La main est en suspens au dessus de la page de gauche : Vélasquez n’a pas oublié que Jean est un Juif qui écrit de droite à gauche [3] .
Mais les deux pages sont aussi une auto-référence au diptyque : la page blanche à l’Immaculée Conception, la page qui commence à être écrite à la Vision de Patmos.
Un accrochage inversé (SCOOP !)
D’où l’idée de présenter les deux panneaux en sens inverse de celui qui semblerait naturel : on évite ainsi la duplication gênante de la femme, et on retrouve le véritable objectif du diptyque :
montrer visuellement que la Femme de l’Apocalypse et l’Immaculée Conception ne font qu’une.

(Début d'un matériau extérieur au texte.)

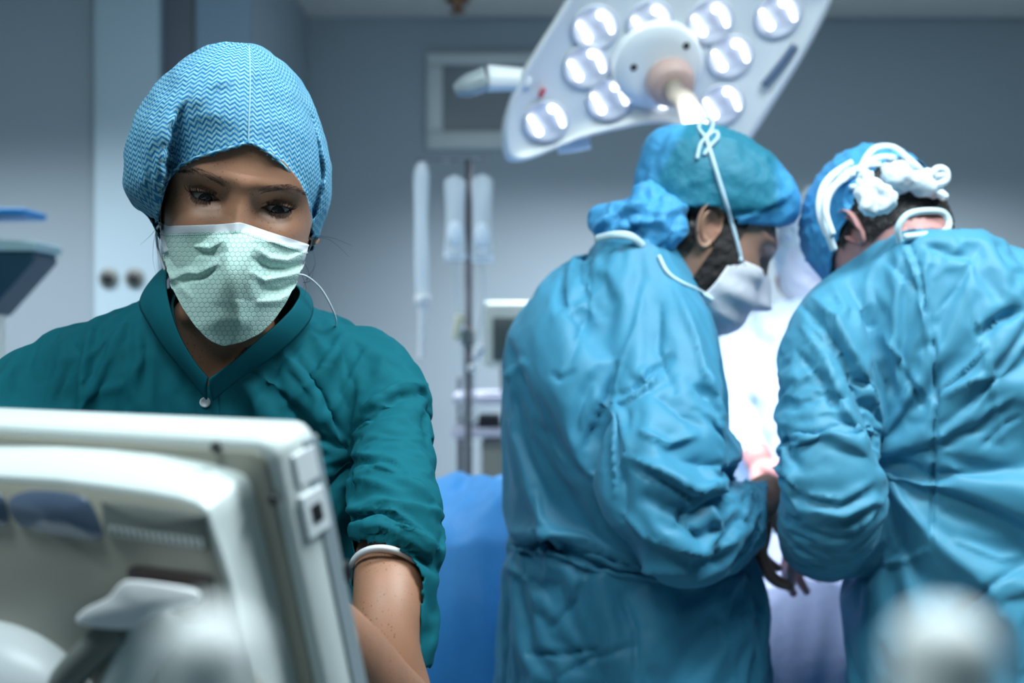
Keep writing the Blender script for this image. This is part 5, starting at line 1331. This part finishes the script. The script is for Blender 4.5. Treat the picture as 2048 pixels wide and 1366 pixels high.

Dans le panneau de gauche, Saint Jean transcrit sa vision, entre l’Aigle, oiseau de Jupiter, et les deux livres fermés (sans doute l’Ancien Testament, en dessous et marqué d’un signet ; et l’Evangile qu’il a lui même écrit, usagé).
Dans le panneau de droite, l’Immaculée Conception regarde le Saint par derrière : c’est elle qui réellement l’inspire, trait d’union entre deux moments de l’Humanité : la Sagesse grecque et la Pureté chrétienne.